Districts can’t afford to offer classes with low enrolment, so a small school like Parkland — just 640 students — has to limit its course selection. Next fall, the school will have a rare French 11/12 split class. The comparative civilization course that McLean used to teach will be cut. So will Geography 12.

The peripheral supports have disappeared. Resources from the Ministry of Children and Family Development have dwindled. The RCMP liaison officer’s role is being rejigged. A teacher who helps students with behavioural or learning difficulties has a caseload that works out to 20 minutes per kid per week.

The little things add up. Clerical help with typing and photocopying has vanished. Open-source software might save money, but it’s slow (the Internet froze during a critical moment as one of McLean’s students gave a presentation this week). A science teacher has begun turning to outside sources for grants to buy the materials necessary to conduct classroom experiments.

“It’s always ‘work smarter, do more with less,’ ” McLean says.

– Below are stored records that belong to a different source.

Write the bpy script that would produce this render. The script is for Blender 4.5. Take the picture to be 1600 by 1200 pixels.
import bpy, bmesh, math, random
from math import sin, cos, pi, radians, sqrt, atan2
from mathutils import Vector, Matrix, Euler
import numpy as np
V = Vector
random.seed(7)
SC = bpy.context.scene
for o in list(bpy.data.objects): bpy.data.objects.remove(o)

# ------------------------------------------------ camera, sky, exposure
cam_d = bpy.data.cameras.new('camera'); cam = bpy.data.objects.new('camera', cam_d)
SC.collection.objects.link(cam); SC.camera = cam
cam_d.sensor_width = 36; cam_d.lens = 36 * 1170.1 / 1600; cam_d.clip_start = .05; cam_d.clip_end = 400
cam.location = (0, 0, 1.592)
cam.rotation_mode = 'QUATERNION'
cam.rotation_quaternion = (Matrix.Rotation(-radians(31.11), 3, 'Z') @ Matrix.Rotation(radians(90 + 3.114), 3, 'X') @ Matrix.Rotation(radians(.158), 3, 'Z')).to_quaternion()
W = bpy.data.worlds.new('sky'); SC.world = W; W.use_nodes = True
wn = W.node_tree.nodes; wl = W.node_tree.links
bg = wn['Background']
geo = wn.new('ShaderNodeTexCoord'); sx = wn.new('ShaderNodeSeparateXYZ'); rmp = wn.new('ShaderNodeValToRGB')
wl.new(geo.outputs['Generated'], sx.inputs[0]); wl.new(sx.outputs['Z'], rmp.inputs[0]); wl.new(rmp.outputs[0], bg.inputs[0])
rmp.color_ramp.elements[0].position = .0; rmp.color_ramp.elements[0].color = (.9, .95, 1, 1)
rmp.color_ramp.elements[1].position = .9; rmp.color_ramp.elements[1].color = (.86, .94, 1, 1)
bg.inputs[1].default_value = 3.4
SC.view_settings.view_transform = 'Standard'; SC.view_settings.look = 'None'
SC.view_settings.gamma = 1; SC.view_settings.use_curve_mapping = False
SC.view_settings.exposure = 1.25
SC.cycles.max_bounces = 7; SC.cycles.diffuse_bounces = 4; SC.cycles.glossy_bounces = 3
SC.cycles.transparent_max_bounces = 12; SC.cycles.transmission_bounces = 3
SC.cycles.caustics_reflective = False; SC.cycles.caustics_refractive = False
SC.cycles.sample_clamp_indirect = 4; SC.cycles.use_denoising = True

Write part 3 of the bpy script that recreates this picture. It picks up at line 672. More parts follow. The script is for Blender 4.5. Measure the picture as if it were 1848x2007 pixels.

She’s no longer sure what to say to ex-students who ask about becoming teachers. “I love my job, but honestly, can I say to them that it’s a great career? I don’t know.”

The truth is, B.C. has far more teachers than teaching positions. The province’s post-secondary institutions keep churning out 1,800 education grads a year to fill an average of just 900 vacancies. In fact, 3,000 teaching certificates were issued in B.C. last year; that’s a combination of new teachers and those flowing in from elsewhere.

B.C. teaching credentials are valued elsewhere. Ben Glickman, the CEO of Vancouver’s Footprints Recruiting, spent Wednesday trolling the picket line for teachers — particularly those of science, IT, or math — willing to move to private schools in China. “In some cases, the pay is comparable or better,” he says. “These aren’t just backpacker jobs anymore.”

Still, Glickman says he gets more interest from laid-off U.S. teachers than from educators here. Glut or not, few want to leave B.C. That doesn’t help the union’s bargaining position.

McLean is leaving, though, moving to France on July 1. She hates retiring under these circumstances. She usually cooks a French dinner in her home for her graduating Grade 12s, but the strike scuttled those plans. “The kids haven’t asked for this. I don’t feel they should be suffering for political reasons.”

But someone has to fight the decline, she says. “The teachers don’t believe that the government believes in public education.”

The strike will eventually end, one way or another, but will the constant cuts?

That’s the real question for Ann McLean as she leaves the career, kids, school and country she has grown to love.